▶ **Scenes as source code**

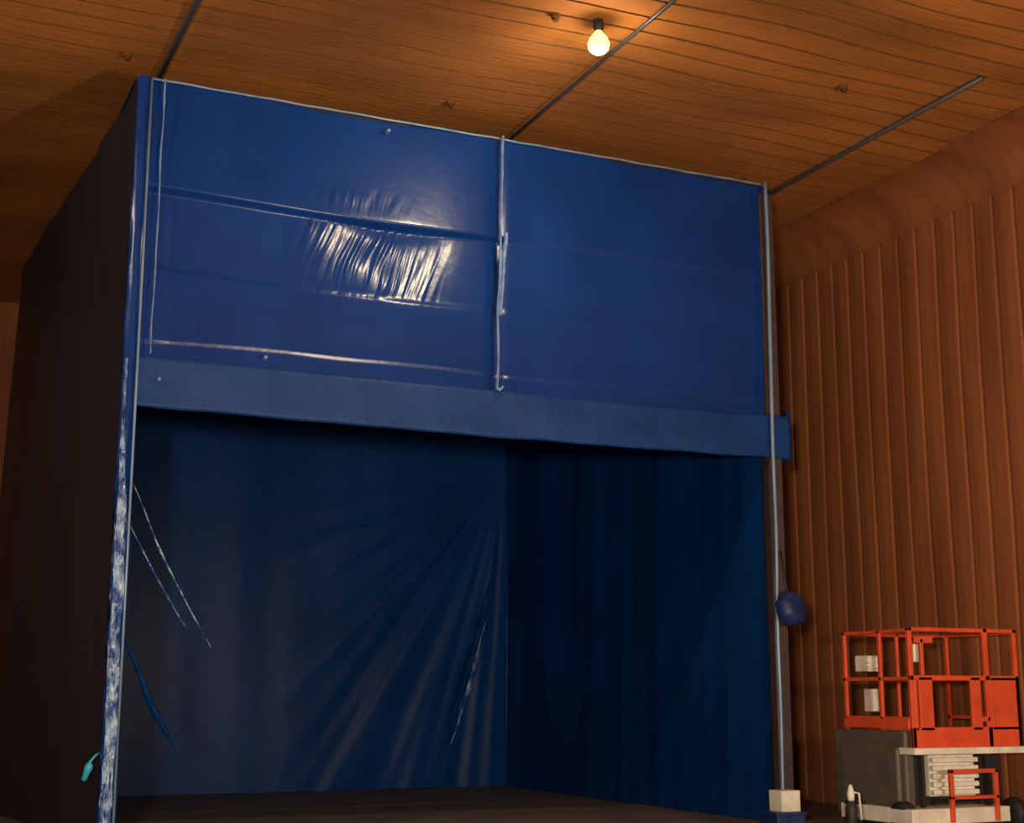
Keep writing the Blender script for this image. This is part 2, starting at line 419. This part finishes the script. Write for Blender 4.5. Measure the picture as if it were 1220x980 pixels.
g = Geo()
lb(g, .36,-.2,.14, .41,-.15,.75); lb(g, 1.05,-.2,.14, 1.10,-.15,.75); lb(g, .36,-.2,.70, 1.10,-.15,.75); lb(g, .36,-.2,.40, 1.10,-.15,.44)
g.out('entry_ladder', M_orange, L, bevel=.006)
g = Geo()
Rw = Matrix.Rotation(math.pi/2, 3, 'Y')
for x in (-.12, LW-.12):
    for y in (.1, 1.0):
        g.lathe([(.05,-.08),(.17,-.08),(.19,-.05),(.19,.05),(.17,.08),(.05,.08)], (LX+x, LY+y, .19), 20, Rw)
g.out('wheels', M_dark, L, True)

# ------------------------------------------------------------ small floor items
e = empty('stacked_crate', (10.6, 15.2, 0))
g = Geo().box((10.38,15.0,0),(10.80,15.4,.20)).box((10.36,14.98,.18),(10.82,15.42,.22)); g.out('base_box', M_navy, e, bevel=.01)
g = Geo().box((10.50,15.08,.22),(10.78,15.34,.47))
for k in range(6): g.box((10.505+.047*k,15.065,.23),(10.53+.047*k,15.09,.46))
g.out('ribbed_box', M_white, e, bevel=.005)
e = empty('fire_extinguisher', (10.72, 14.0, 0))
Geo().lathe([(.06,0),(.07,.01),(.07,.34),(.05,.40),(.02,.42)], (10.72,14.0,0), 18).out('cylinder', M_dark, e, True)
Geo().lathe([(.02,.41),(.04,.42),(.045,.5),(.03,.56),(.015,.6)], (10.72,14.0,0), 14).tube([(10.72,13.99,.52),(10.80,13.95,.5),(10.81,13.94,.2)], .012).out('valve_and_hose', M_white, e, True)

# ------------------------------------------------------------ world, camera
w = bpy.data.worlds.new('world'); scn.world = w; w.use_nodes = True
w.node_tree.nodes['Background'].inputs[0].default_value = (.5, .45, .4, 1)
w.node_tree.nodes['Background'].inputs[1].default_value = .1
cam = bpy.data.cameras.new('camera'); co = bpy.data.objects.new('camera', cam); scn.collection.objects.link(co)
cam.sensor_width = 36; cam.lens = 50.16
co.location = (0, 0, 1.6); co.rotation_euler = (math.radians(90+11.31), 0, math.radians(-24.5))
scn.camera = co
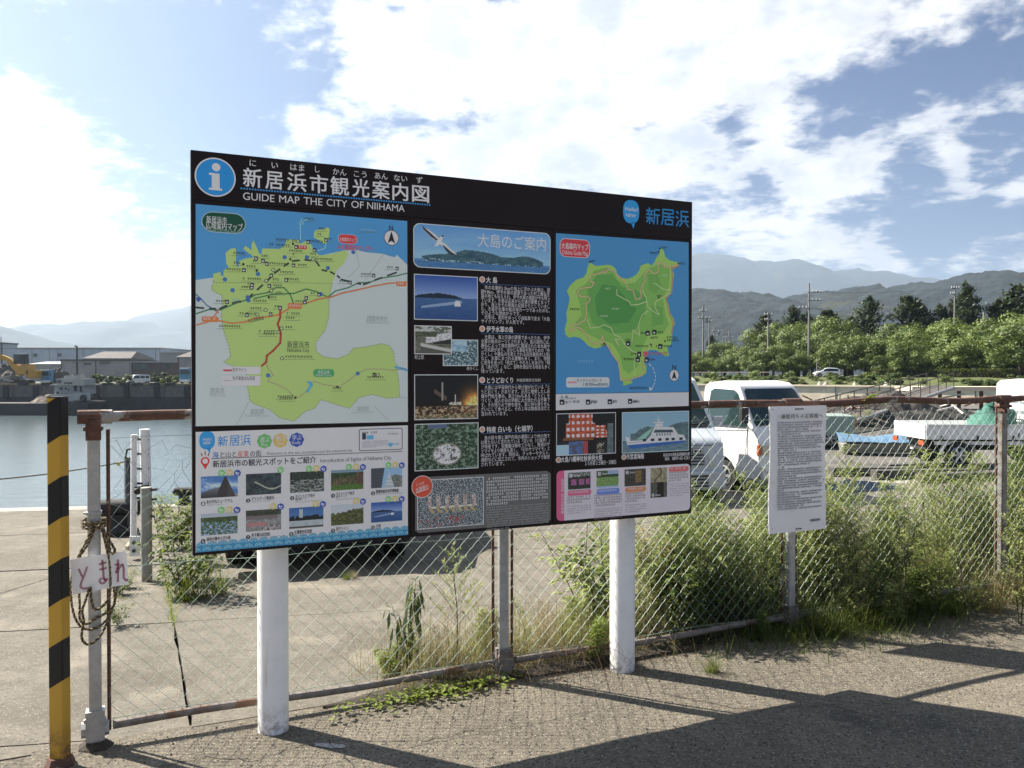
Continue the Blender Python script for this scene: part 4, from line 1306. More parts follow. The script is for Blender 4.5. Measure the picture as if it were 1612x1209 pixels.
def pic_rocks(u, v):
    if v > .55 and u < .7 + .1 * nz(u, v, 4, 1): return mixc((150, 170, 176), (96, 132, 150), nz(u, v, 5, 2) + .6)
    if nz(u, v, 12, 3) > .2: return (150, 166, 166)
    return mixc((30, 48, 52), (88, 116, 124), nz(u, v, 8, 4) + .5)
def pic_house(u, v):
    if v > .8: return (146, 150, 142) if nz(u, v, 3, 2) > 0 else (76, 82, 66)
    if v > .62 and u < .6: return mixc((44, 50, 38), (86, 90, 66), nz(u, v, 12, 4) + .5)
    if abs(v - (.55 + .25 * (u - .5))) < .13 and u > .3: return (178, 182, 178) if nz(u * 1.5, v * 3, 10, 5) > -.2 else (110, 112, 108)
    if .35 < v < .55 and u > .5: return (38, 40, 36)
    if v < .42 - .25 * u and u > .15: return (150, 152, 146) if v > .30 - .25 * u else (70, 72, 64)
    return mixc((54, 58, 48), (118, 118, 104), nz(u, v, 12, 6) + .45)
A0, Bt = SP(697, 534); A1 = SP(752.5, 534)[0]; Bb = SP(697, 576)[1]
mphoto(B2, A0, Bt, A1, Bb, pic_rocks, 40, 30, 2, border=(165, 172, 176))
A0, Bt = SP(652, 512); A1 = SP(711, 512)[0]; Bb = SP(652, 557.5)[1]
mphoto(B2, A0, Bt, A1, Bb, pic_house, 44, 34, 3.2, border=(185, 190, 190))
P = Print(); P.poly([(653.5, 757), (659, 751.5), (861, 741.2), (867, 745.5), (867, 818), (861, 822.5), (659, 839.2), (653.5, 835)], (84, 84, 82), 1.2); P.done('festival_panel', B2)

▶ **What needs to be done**
Find the string "this" in the listing and return every line that holds it.

▶ **In response**
Keep writing the Blender script for this image. This is part 2, starting at line 419. This part finishes the script. Write for Blender 4.5. Measure the picture as if it were 1220x980 pixels.
Continue the Blender Python script for this scene: part 4, from line 1306. More parts follow. The script is for Blender 4.5. Measure the picture as if it were 1612x1209 pixels.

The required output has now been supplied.